Os porta-vozes da campanha pelo “sim”, liderados pelo governo do AKP, fizeram poucas referências à UE ao defenderem as alterações e, em vez disso, enfatizaram a necessidade de pôr fim ao regime de tutela burocrática, para acertar contas com os golpes militares e adotar uma Constituição do povo que substitua a Constituição dos militares, e continuar a democratização para um maior progresso económico.
Reações
Imprensa europeia mostra-se favorável
O grande sim (58%) ao referendo sobre a revisão constitucional na Turquia suscita muitos comentários na União Europeia. Para La Stampa, as medidas principais, que incluem a diminuição do papel dos militares na justiça civil, no Tribunal constitucional e no Conselho de segurança nacional demonstra que “não se tratam de pormenores, mas de elementos de grande dimensão, que marcam o crepúsculo do kemalismo e o início de uma espécie de contrarrevolução islâmica”.
“Pode dizer-se que o primeiro-ministro turco, Recep Tayyip Erdogan saiu vencedor de um plebiscito que tinha como tema central o julgamento das suas movimentações dos últimos oito anos de poder”, escreve o editorialista Enzo Bettiza. Anos “muito complicados no que diz respeito às relações da Turquia tanto com uma Europa incerta, como com o islamismo”.
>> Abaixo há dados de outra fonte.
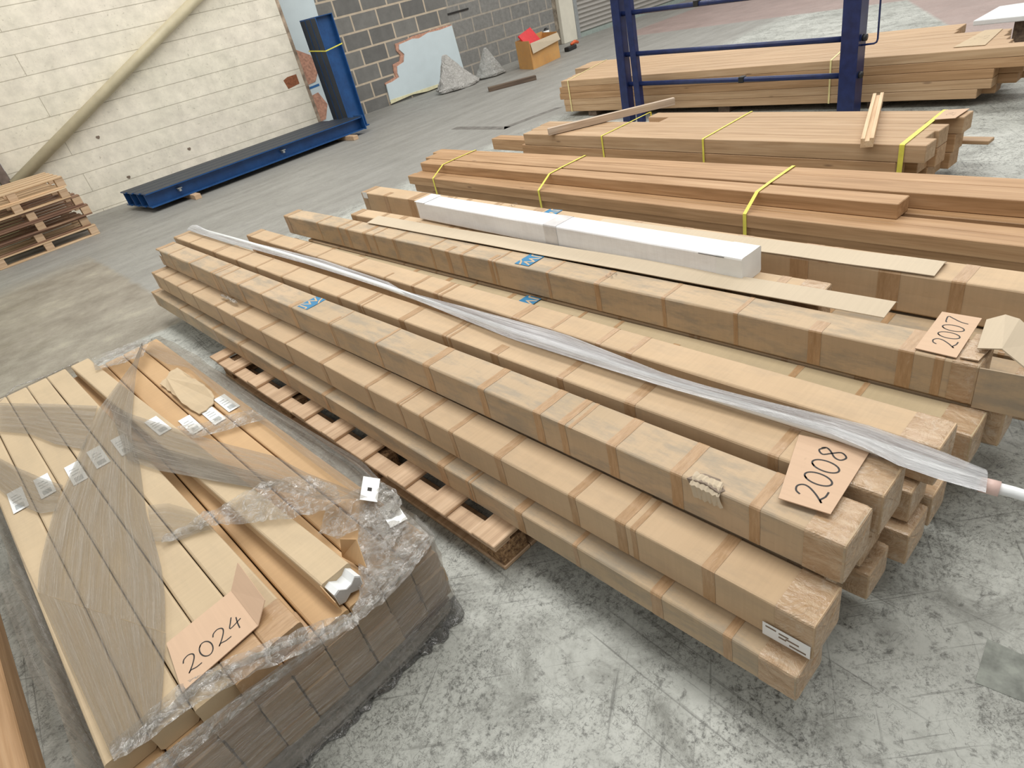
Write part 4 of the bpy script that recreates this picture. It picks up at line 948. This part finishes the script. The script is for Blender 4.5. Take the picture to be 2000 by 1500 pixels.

“As reformas não farão da Turquia uma ditadura islâmica como pretendem os críticos de Erdogan”, afirma, por outro lado, o Tagesspiegel. “Democratizam o país, apesar de ainda haver muito por fazer até a Turquia atingir o nível europeu.” Para o diário de Berlim, “o sim dos turcos é um sinal importante”.
Porque “se a Turquia deixar de ser uma democracia imperfeita, poderá integrar-se nos valores da UE”, diz, por sua vez, El País. O país “precisa que os militares fiquem nas casernas e que os juízes se limitem a aplicar a lei, mas precisa, também, de alternância no poder”, como em qualquer outro país europeu normal.
Em Bucareste, o Adevărul considera que “a Turquia votou pela islamização e pela desmilitarização”. Mas o diário sublinha, sobretudo, que “o cavalo de batalha de Erdogan”, o fim da imunidade dos autores do golpe de Estado de 1980, “caducou”, porque o crime prescreveu no dia do referendo. Por isso, o processo dos generais, exigido pela UE, não terá lugar.